A new push to regulate data center costs in California comes as the state braces for an unprecedented demand for power needed to fuel the expected artificial intelligence boom over the next five years.
Data centers are typically non-descript buildings that house racks of servers and other digital infrastructure needed by the emerging AI industry. The largest complex in the U.S. has been dubbed “AI Alley,” where hundreds of buildings have popped up near Dulles airport in Virginia.
Silicon Valley may be the heart of AI-tech, but it has far fewer data centers. The biggest concentration is a cluster of 60 buildings in the 18 square mile city of Santa Clara. At least two of those centers are currently dormant, awaiting a half-billion-dollar grid upgrade to provide them enough power. But even when that upgrade is done in two years, experts say, it will provide just a fraction of the new grid capacity that experts say will be needed to power the AI-tech revolution.
“AI data centers are very, very large capital investments,” said David Beier, a former presidential advisor on science and technology. Beier recently evaluated the state’s AI future while serving on the Little Hoover Commission, a non-partisan state think tank.
“They’re on the order of magnitude of the entire construction of the British and American railroad system, or if you want to take a longer timeframe, the Egyptian pyramids.”
Just one data center draws about as much power as a city the size of Santa Rosa. Upgrades to the grid to allow a single data center to hookup to the grid can cost $100 million, according to utility estimates.
Consumer advocates want to make sure Californians don’t suffer higher rates amid the expected unprecedented level of demand.
“This is about basic fairness,” said Elise Torres, an attorney with the ratepayer advocacy group, TURN. “This is about making sure data centers pay their fair share of their costs.”
But business and tech leaders worry that mandating financial burdens on data centers could put California at a disadvantage in the AI race.
“We have an opportunity right now in California to harness what is transformative in terms of potential around this technology and innovation — and we don’t want to see that lost,” said Ahmad Thomas, CEO of the Silicon Valley Leadership Group, whose members include Apple, Google and Microsoft.
“When we single out particular industries — or frankly just make it cost prohibitive, or prohibitive in general for these technologies to scale here in California — it’s not helpful.”
State lawmakers agreed with that argument last year, killing proposed regulations on new data centers. But state Senator Steve Padilla (D-San Diego), who is trying again with two regulatory bills, believes the mood at the capitol has changed since data centers have driven up rates in other states.
“Even President Trump himself — with whom I have an endless amount of disagreements on policy — said that this massive infrastructure should pay its own way,” Padilla said.

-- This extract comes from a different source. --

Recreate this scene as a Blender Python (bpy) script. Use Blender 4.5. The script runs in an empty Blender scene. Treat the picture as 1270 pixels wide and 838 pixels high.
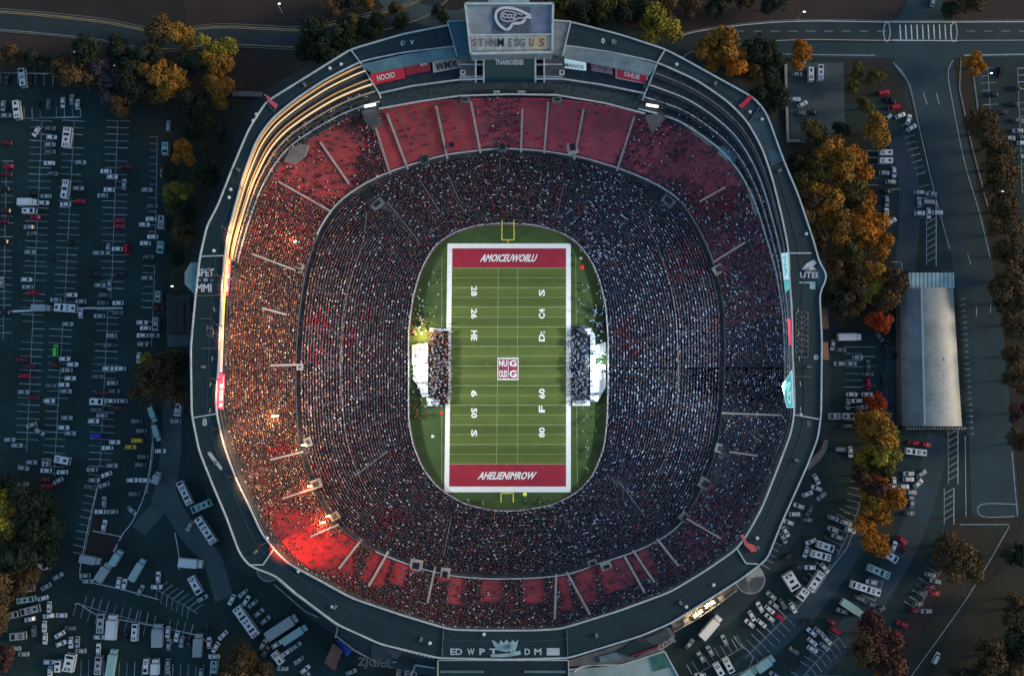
import bpy, bmesh, math, random
import numpy as np
from mathutils import Vector, Matrix
random.seed(7); rng = np.random.default_rng(7)
R = math.radians
scene = bpy.context.scene
COL = scene.collection

# ------------------------------------------------------------------ camera, sky, sun, exposure
H = 440.0; F = 1220.0; TILT = R(5.0); CX, CY = 635.0, 419.0
cd = bpy.data.cameras.new('camera'); cam = bpy.data.objects.new('camera', cd); COL.objects.link(cam)
cam.location = (0, 0, H); cam.rotation_euler = (TILT, 0, 0)
cd.sensor_fit = 'HORIZONTAL'; cd.angle = 2 * math.atan(635.0 / F); cd.clip_start = 1; cd.clip_end = 6000
scene.camera = cam
SUN_EL, SUN_AZ = 16.0, 84.0           # low warm sun from the east
w = bpy.data.worlds.new('World'); scene.world = w; w.use_nodes = True
nt = w.node_tree; bg = nt.nodes['Background']
sky = nt.nodes.new('ShaderNodeTexSky'); sky.sky_type = 'NISHITA'; sky.sun_disc = False
sky.sun_elevation = R(SUN_EL); sky.sun_rotation = R(SUN_AZ); sky.air_density = 1.3; sky.ozone_density = 3.0
nt.links.new(sky.outputs[0], bg.inputs[0]); bg.inputs[1].default_value = 0.145
sd = bpy.data.lights.new('sun', 'SUN'); sun = bpy.data.objects.new('sun', sd); COL.objects.link(sun)
sd.energy = 1.9; sd.angle = R(14); sd.color = (1.0, 0.78, 0.52)
sun.rotation_euler = Vector((-math.sin(R(SUN_AZ)) * math.cos(R(SUN_EL)), -math.cos(R(SUN_AZ)) * math.cos(R(SUN_EL)), -math.sin(R(SUN_EL)))).to_track_quat('-Z', 'Y').to_euler()
vs = scene.view_settings
vs.view_transform = 'Standard'; vs.look = 'None'; vs.exposure = 0.3; vs.gamma = 1.0; vs.use_curve_mapping = False
scene.cycles.max_bounces = 4; scene.cycles.diffuse_bounces = 2; scene.cycles.glossy_bounces = 2

# ------------------------------------------------------------------ pixel <-> world
ct, st = math.cos(TILT), math.sin(TILT)
def P(px, py, z=0.0):
    x = (px - CX) / F; y = (CY - py) / F
    dy = y * ct + st; dz = y * st - ct
    k = (z - H) / dz
    return (x * k, dy * k, z)
def Pa(px, py, z):
    x = (px - CX) / F; y = (CY - py) / F
    dy = y * ct + st; dz = y * st - ct
    k = (z - H) / dz
    return np.stack([x * k, dy * k, z + 0 * px], -1)
def proj(X):
    X = np.asarray(X, float); y = X[..., 1]; z = X[..., 2] - H
    yc = y * ct + z * st; zc = -y * st + z * ct
    return CX + F * X[..., 0] / -zc, CY - F * yc / -zc
M = 0.36    # metres per pixel on the ground

# ------------------------------------------------------------------ materials
MATS = {}
def mat(name, col, rough=0.8, metal=0.0, var=0.0, scale=0.3, emit=0.0, ecol=None, detail=4, col2=None, spec=None):
    if name in MATS: return MATS[name]
    m = bpy.data.materials.new(name); m.use_nodes = True; n = m.node_tree; b = n.nodes['Principled BSDF']
    c = (*col, 1)
    b.inputs['Roughness'].default_value = rough; b.inputs['Metallic'].default_value = metal
    if spec is not None: b.inputs['Specular IOR Level'].default_value = spec
    if var > 0:
        tc = n.nodes.new('ShaderNodeNewGeometry'); nz = n.nodes.new('ShaderNodeTexNoise')
        nz.inputs['Scale'].default_value = scale; nz.inputs['Detail'].default_value = detail; nz.inputs['Roughness'].default_value = 0.65
        n.links.new(tc.outputs['Position'], nz.inputs['Vector'])
        rp = n.nodes.new('ShaderNodeValToRGB'); n.links.new(nz.outputs['Fac'], rp.inputs['Fac'])
        rp.color_ramp.elements[0].position = 0.32; rp.color_ramp.elements[1].position = 0.68
        c2 = col2 if col2 else tuple(min(1, v * (1 + var)) for v in col)
        rp.color_ramp.elements[0].color = (*(tuple(v * (1 - var) for v in col) if not col2 else col), 1)
        rp.color_ramp.elements[1].color = (*c2, 1)
        n.links.new(rp.outputs[0], b.inputs['Base Color'])
    else: b.inputs['Base Color'].default_value = c
    if emit > 0:
        b.inputs['Emission Color'].default_value = (*(ecol or col), 1); b.inputs['Emission Strength'].default_value = emit
    MATS[name] = m; return m

asphalt = mat('asphalt', (0.006, 0.029, 0.029), 0.85, var=0.5, scale=0.06, detail=9)
asphalt2 = mat('asphalt_worn', (0.022, 0.040, 0.045), 0.85, var=0.25, scale=0.06, detail=9)
asphalt3 = mat('asphalt_pale', (0.055, 0.085, 0.090), 0.85, var=0.28, scale=0.08, detail=9)
roadm = mat('asphalt_road', (0.012, 0.045, 0.060), 0.8, var=0.22, scale=0.05, detail=9)
earth = mat('earth', (0.019, 0.021, 0.018), 0.95, scale=0.05, detail=9, var=1, col2=(0.040, 0.029, 0.021))
grassd = mat('dark_grass', (0.020, 0.028, 0.020), 0.95, scale=0.06, detail=9, var=1, col2=(0.045, 0.042, 0.026))
paint = mat('road_paint', (0.60, 0.66, 0.66), 0.7, var=0.35, scale=1.2)
paintf = mat('road_paint_faint', (0.34, 0.40, 0.41), 0.7, var=0.4, scale=0.8)
ypaint = mat('road_paint_yellow', (0.42, 0.30, 0.12), 0.7, var=0.4, scale=0.8)
kerbm = mat('kerb_concrete', (0.20, 0.20, 0.19), 0.8, var=0.3, scale=0.5)
conc = mat('concrete', (0.17, 0.17, 0.165), 0.85, var=0.35, scale=0.25)
concd = mat('concrete_dark', (0.080, 0.080, 0.090), 0.85, var=0.35, scale=0.2)
concp = mat('concrete_pale', (0.36, 0.35, 0.32), 0.8, var=0.3, scale=0.3)
deckm = mat('deck_membrane', (0.006, 0.027, 0.033), 0.6, var=0.30, scale=0.05, detail=9)
deck2 = mat('deck_membrane_blue', (0.022, 0.080, 0.120), 0.6, var=0.2, scale=0.1)
tealm = mat('teal_panel', (0.12, 0.22, 0.24), 0.6, var=0.3, scale=0.15)
tealp = mat('pale_teal_panel', (0.30, 0.46, 0.47), 0.6, var=0.3, scale=0.2)
greym = mat('grey_panel', (0.26, 0.30, 0.32), 0.6, var=0.25, scale=0.15)
greyb = mat('grey_blue_panel', (0.17, 0.20, 0.28), 0.6, var=0.3, scale=0.2)
whitem = mat('white_metal', (0.66, 0.68, 0.68), 0.5)
trimm = mat('parapet_trim', (0.50, 0.56, 0.57), 0.6, var=0.2, scale=0.3)
seatr = mat('red_seat', (0.60, 0.050, 0.060), 0.6, var=0.35, scale=0.12, detail=8)
seatp = mat('plum_seat', (0.36, 0.045, 0.085), 0.6, var=0.35, scale=0.12, detail=8)
redm = mat('banner_red', (0.62, 0.015, 0.05), 0.5)
redd = mat('banner_dark_red', (0.30, 0.015, 0.035), 0.5)
black = mat('black_metal', (0.012, 0.014, 0.016), 0.5)
glassd = mat('dark_glass', (0.010, 0.014, 0.018), 0.12)
rubber = mat('rubber', (0.012, 0.012, 0.012), 0.9)
goldled = mat('gold_ribbon_lamp', (1.0, 0.62, 0.25), 0.5, emit=0.5, ecol=(1.0, 0.70, 0.42))
goldled2 = mat('dim_gold_ribbon_lamp', (0.8, 0.45, 0.16), 0.5, emit=0.22, ecol=(0.85, 0.42, 0.16))
yelled = mat('yellow_ribbon_lamp', (0.9, 0.7, 0.1), 0.5, emit=0.85, ecol=(0.90, 0.62, 0.10))
lampw = mat('white_lamp_glass', (1, 1, 1), 0.5, emit=2.2, ecol=(0.95, 1.0, 0.95))
lampo = mat('amber_lamp_glass', (1, 0.7, 0.3), 0.5, emit=4.0, ecol=(1.0, 0.62, 0.22))
lampr = mat('added_red_lamp_glass', (1, 0.2, 0.2), 0.5, emit=0.8, ecol=(1.0, 0.22, 0.22))
screenm = mat('screen_dark', (0.008, 0.022, 0.030), 0.3, emit=0.02, ecol=(0.1, 0.5, 0.6))
screenw = mat('screen_white', (0.6, 0.75, 0.78), 0.4, emit=0.35, ecol=(0.55, 0.78, 0.82))
screent = mat('screen_teal', (0.1, 0.5, 0.45), 0.4, emit=0.35, ecol=(0.10, 0.50, 0.45))
screenr = mat('screen_red', (0.7, 0.02, 0.08), 0.4, emit=0.45, ecol=(0.75, 0.03, 0.10))
screenp = mat('screen_violet', (0.3, 0.12, 0.3), 0.4, emit=0.22, ecol=(0.45, 0.15, 0.42))
fieldw = mat('field_white_paint', (0.80, 0.80, 0.76), 0.8, var=0.06, scale=0.4)
fieldt = mat('field_thin_paint', (0.24, 0.33, 0.15), 0.8, var=0.25, scale=0.5)
fieldr = mat('field_red_paint', (0.30, 0.010, 0.030), 0.8, var=0.18, scale=0.15)
yelpost = mat('goalpost_yellow', (0.70, 0.62, 0.05), 0.5)
bluem = mat('blue_canvas', (0.01, 0.05, 0.42), 0.6, var=0.2, scale=0.4)
brickm = mat('terracotta_roof', (0.22, 0.10, 0.07), 0.8, var=0.3, scale=0.4)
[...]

Earlier this year, tech moguls went to the White House and signed a pledge to cover the costs of the data center boom. But Padilla says that pledge was voluntary – his legislation forces moguls pay up front for all the costs. At the same time, he’s got another bill that allow for expedited environmental review of data centers if moguls agree to restrict emissions and conserve water needed to cool the servers.
“So, this isn’t a partisan issue. it’s a common-sense issue,” Padilla said, “to make sure that communities aren’t run over or exploited in a bad way, environmentally or economically.”
The head of Santa Clara’s municipal utility, Silicon Valley Power, recently touted its strategy designed to protect ratepayers and help pay for grid expansion. Data centers in Santa Clara are subject to upfront load development fees, which typically run in the tens of millions of dollars per facility.
“I think Santa Clara is doing a pretty darn good job there,” Nico Procos, electric utility director at Silicon Valley Power, told the legislature in January.
Meanwhile, PG&E’s Patti Poppe told investors this year that new data centers could end up helping to push rates down.
“Every gigawatt of new data center load can contribute to affordability by reducing electric bills by 1% or more,” she said in the company’s quarterly investor call in April.
A gigawatt is enough power to run ten, 100-megawatt data centers. By utility experts, the total cost of preparing the grid to power those ten centers could reach $1 billion.
Right now, PG&E says its reviewing applications for data centers representing power demand of as much as 10 gigawatts, with projects representing about half that new demand in the final engineering review phase.
As more centers go online, PG&E says fixed costs will be shared more widely and should rates overall, even as it invests $23 billion over five years to meet Northern California’s evolving power demands.
But Beier, whose think tank recommends Padilla’s regulatory efforts, says experts he’s talked to are wary of claims that the state’s boom could lead to lower rates.
“Because it is not yet proven that this is going to happen,” Beier said. “This has not happened in other states that have large numbers of data centers.”
The state Senate’s appropriations committee is considering Padilla’s bills and other data center legislation this week.